Sunday, June 22, 2014

Why the Summer Solstice isn't the start of summer

This weekend was (in the northern hemisphere) the summer solstice – the "official start of summer", also known as the "start of astronomical summer", "the first day of summer", and "midsummer's day". Only the last of these makes any sense.
This idea seems to have grown out of a human desire to have major transitions well marked. It reminds me of something I once saw that divided the day into four parts: morning, afternoon, evening, and night. The transitions were dawn, noon, sunset, and midnight. That's right – this system had the 'night' starting at midnight.
There are at least two reasons why claiming the start of summer occurs at the summer solstice is wrong. The first is common sense, the second is science.
From a common sense perspective, we know when summer is – it's when the evenings are long and the days are hot. Similarly, winter is marked by cold days and early evenings. Yet 'astronomers' tell people shovelling snow off their driveways in mid-December that winter doesn't start for another week, tell sunbathers in early June that it isn't summer yet, and claim it is still summer as the equinoctial gales roll in. The message this sends out is that astronomers don't know much about the real world. 
The meteorological summer covers June, July, and August and pretty much matches our perception of what is 'summer'. This corresponds to the Memorial Day to Labor Day definition of summer in the US, for instance. Similarly the first of March – the start of meteorological spring – is when the daffodils are supposed to bloom for St David's day. Meteorologists clearly know about the real world.
So what about science? Saying the summer solstice is the start of astronomical summer implies there is something scientific going on. Is there a good reason why the astronomical seasons lag the meteorological and cultural seasons?
Sadly, nothing could be further from the truth. The Sun is responsible for the seasons, but the Earth takes time to warm (or cool), so the meteorological seasons actually lag behind their astronomical driver. The opposite of what we tell people.
This lagging is the reason why midsummer's day does not fall in the middle of the meteorological summer, but precedes it by about three weeks. The astronomical seasons should (if we insist on four seasons) start on the cross-quarter days. Now widely neglected, but well known in the past, these fall midway between the solstices and the equinoxes and are marked by traditional festivals. 

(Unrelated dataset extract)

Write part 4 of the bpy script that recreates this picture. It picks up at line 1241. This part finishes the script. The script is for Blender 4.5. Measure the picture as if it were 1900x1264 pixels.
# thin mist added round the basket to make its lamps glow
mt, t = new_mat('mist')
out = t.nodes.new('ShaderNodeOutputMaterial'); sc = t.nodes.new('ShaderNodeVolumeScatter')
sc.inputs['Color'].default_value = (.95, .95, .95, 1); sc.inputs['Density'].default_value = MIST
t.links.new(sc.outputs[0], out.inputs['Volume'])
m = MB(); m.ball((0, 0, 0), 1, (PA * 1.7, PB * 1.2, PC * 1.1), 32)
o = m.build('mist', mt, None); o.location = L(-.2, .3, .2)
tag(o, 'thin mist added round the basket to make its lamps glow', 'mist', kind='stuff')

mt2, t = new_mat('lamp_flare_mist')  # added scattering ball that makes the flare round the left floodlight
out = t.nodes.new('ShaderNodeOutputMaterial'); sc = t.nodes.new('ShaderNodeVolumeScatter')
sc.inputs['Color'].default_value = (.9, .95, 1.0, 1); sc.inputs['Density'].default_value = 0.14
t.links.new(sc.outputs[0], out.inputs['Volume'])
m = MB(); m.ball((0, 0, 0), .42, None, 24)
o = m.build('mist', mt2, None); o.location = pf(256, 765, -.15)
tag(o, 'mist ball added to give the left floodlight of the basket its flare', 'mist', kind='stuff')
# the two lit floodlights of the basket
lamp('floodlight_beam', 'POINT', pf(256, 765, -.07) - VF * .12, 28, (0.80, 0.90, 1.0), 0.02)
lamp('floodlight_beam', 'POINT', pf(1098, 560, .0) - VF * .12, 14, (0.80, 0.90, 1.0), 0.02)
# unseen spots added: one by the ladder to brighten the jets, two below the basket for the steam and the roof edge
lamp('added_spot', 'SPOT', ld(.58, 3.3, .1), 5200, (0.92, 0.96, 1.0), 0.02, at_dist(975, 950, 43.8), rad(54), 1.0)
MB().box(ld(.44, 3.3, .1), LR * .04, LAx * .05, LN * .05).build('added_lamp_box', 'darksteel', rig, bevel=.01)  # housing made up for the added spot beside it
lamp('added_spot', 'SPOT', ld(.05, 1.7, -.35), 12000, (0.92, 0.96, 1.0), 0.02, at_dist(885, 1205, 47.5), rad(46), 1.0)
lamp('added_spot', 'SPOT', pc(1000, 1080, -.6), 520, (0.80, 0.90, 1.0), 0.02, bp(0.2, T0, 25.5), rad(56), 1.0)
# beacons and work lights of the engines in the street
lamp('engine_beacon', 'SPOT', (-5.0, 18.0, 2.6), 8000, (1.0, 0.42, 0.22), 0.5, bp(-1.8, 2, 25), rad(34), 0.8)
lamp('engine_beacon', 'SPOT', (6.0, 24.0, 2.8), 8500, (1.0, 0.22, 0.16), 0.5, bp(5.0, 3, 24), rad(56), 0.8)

The exact dates of the astronomical cross-quarter days for 2014 (from archaeoastronomy.com) are 3rd February, 5th May, 7th August, and 7th November. These correspond (approximately) to the traditional cross-quarter days of Candlemass (a.k.a Groundhog Day), May Day, Lammas, and All Hallows in the Christian tradition; or Imbolc, Beltane, Lughnasadh, and Samhain in pre-Christian Celtic tradition. 
These dates tie in to genuine science about how the Earth is heated by the Sun. That they fall a bit before the meteorological seasons is explained by the lag in the Earth's response to this heating – effect lags behind cause. When people say in late August that it is still summer, we can answer that the Sun has already moved into autumn, but the Earth's captive heat means we still experience summer weather. The disconnect from people's experience can now be explained with real physics.
So, I hope you had a good midsummer's day, but don't go calling it the start of summer. Astronomically and meteorologically, summer has already been going for quite a while.